[start Data section]
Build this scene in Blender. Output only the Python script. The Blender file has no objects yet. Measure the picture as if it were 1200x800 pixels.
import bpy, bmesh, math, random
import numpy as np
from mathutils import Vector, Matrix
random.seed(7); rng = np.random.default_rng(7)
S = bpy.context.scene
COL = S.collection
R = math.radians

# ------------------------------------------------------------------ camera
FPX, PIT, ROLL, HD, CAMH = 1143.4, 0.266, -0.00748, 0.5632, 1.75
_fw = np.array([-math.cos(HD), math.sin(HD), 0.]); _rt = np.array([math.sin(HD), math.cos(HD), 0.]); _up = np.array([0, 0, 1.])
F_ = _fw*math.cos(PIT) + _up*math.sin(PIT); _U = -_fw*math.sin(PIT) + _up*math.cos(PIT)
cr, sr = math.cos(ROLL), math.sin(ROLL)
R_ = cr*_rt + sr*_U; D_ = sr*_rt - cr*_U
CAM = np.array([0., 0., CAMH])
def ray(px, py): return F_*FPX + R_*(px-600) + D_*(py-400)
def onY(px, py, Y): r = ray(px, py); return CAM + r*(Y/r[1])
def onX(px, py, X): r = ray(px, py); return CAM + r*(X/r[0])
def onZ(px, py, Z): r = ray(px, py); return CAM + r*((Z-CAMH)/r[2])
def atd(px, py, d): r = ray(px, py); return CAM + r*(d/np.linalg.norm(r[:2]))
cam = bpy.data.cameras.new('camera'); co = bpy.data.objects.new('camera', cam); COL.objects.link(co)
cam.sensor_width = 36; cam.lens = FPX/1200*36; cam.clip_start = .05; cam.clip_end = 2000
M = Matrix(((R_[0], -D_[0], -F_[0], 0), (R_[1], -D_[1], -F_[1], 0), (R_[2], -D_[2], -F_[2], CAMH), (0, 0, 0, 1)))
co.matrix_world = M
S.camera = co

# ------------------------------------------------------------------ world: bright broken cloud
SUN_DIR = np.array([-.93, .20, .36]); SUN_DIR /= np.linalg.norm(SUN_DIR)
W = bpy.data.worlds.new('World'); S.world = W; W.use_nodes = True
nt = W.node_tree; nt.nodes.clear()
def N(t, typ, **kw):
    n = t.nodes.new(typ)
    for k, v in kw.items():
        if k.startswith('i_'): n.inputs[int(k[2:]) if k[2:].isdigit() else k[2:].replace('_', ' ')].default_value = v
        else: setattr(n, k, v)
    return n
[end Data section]
__Stated problem__:
Every line of the data above should be copied exactly.

__Result of the task__:
Build this scene in Blender. Output only the Python script. The Blender file has no objects yet. Measure the picture as if it were 1200x800 pixels.
import bpy, bmesh, math, random
import numpy as np
from mathutils import Vector, Matrix
random.seed(7); rng = np.random.default_rng(7)
S = bpy.context.scene
COL = S.collection
R = math.radians

# ------------------------------------------------------------------ camera
FPX, PIT, ROLL, HD, CAMH = 1143.4, 0.266, -0.00748, 0.5632, 1.75
_fw = np.array([-math.cos(HD), math.sin(HD), 0.]); _rt = np.array([math.sin(HD), math.cos(HD), 0.]); _up = np.array([0, 0, 1.])
F_ = _fw*math.cos(PIT) + _up*math.sin(PIT); _U = -_fw*math.sin(PIT) + _up*math.cos(PIT)
cr, sr = math.cos(ROLL), math.sin(ROLL)
R_ = cr*_rt + sr*_U; D_ = sr*_rt - cr*_U
CAM = np.array([0., 0., CAMH])
def ray(px, py): return F_*FPX + R_*(px-600) + D_*(py-400)
def onY(px, py, Y): r = ray(px, py); return CAM + r*(Y/r[1])
def onX(px, py, X): r = ray(px, py); return CAM + r*(X/r[0])
def onZ(px, py, Z): r = ray(px, py); return CAM + r*((Z-CAMH)/r[2])
def atd(px, py, d): r = ray(px, py); return CAM + r*(d/np.linalg.norm(r[:2]))
cam = bpy.data.cameras.new('camera'); co = bpy.data.objects.new('camera', cam); COL.objects.link(co)
cam.sensor_width = 36; cam.lens = FPX/1200*36; cam.clip_start = .05; cam.clip_end = 2000
M = Matrix(((R_[0], -D_[0], -F_[0], 0), (R_[1], -D_[1], -F_[1], 0), (R_[2], -D_[2], -F_[2], CAMH), (0, 0, 0, 1)))
co.matrix_world = M
S.camera = co

# ------------------------------------------------------------------ world: bright broken cloud
SUN_DIR = np.array([-.93, .20, .36]); SUN_DIR /= np.linalg.norm(SUN_DIR)
W = bpy.data.worlds.new('World'); S.world = W; W.use_nodes = True
nt = W.node_tree; nt.nodes.clear()
def N(t, typ, **kw):
    n = t.nodes.new(typ)
    for k, v in kw.items():
        if k.startswith('i_'): n.inputs[int(k[2:]) if k[2:].isdigit() else k[2:].replace('_', ' ')].default_value = v
        else: setattr(n, k, v)
    return n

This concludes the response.